I love perfume because scent is so evocative/ transporting/ atmospheric/ emotional.   As the seasons shift I start to yearn for different types of fragrances.  Here’s what some of my favorite late spring/midsummer perfumes “feel” like to me:

Annick Goutal Le Chevrefeuille: light, cheerful, dancing, sunshine yellow, flowers in your hair

 

Diptyque Philosykos:  On a hot day it smells like moist earth under a shady fig tree

 

Tauer L’Air du Desert Marocain:  Bone-dry incense in the desert, hanging in the still air

 

Dior Escale A Portofino:  A garden staircase arched over with honeysuckle and mock orange and sparkling dapples of sunlight

Now the exciting part – one of the best perfume blogs out there is Now Smell This, and it has a weekly feature called the Monday Mail.  Readers will write in asking for perfume recommendations based on what they’ve already tried and liked or disliked, and they usually get 40 to 60 responses from their fellow perfume hobbyists.  I’ve been dissatisifed with my current selection of summer-heat perfume options and a few months ago I decided to write in to get on the Monday Mail waiting list.  

You can find the whole post here.  I said I wanted something that would make me feel light and energetic, summery,  feminine but not too sweet.   I have to admit that my list of likes and dislikes got kind of long and picky, so to encourage the responders I made sure to be active in the comment section as I have noticed in previous Monday Mails that this makes people more willing to think their best for you :)  Including my replies, there were over 70 comments!

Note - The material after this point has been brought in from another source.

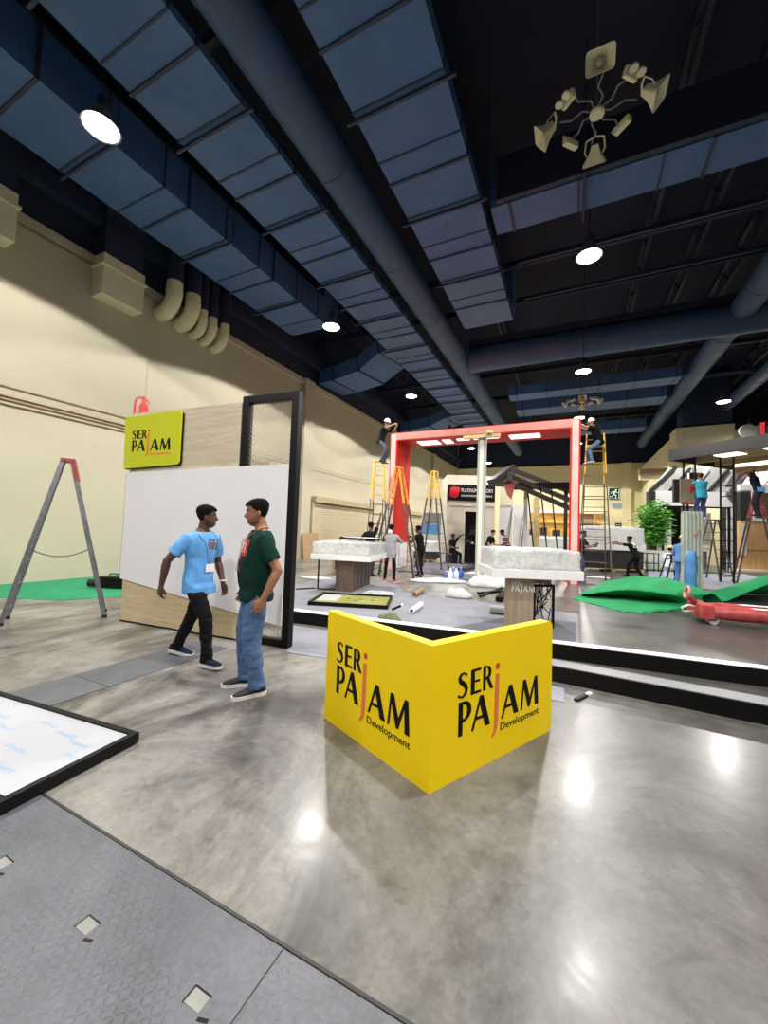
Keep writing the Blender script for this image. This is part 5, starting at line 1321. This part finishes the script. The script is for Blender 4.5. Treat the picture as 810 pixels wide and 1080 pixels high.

I’m very, very excited to try some of the new things suggested by people who are more familiar with the world of perfume than I am and I’ll definitely let you know what I decide to try and how it goes. 

The sad thing is, my turn on the Monday Mail came up more quickly than I’d expected – I figured I’d be up to bat in May or so, when the summer weather would be here to complement my request for summer perfumes.  Instead, my turn came in March literally a week after I received a big order of summery perfume samples that I had already had on my list to try, and the weather has been too cold to even try those until just recently.  So my Monday Mail gloryful list of stuff to try probably won’t even happen till the far end of summer this year.  But I console myself with the thought of how much good stuff I have to look forward to.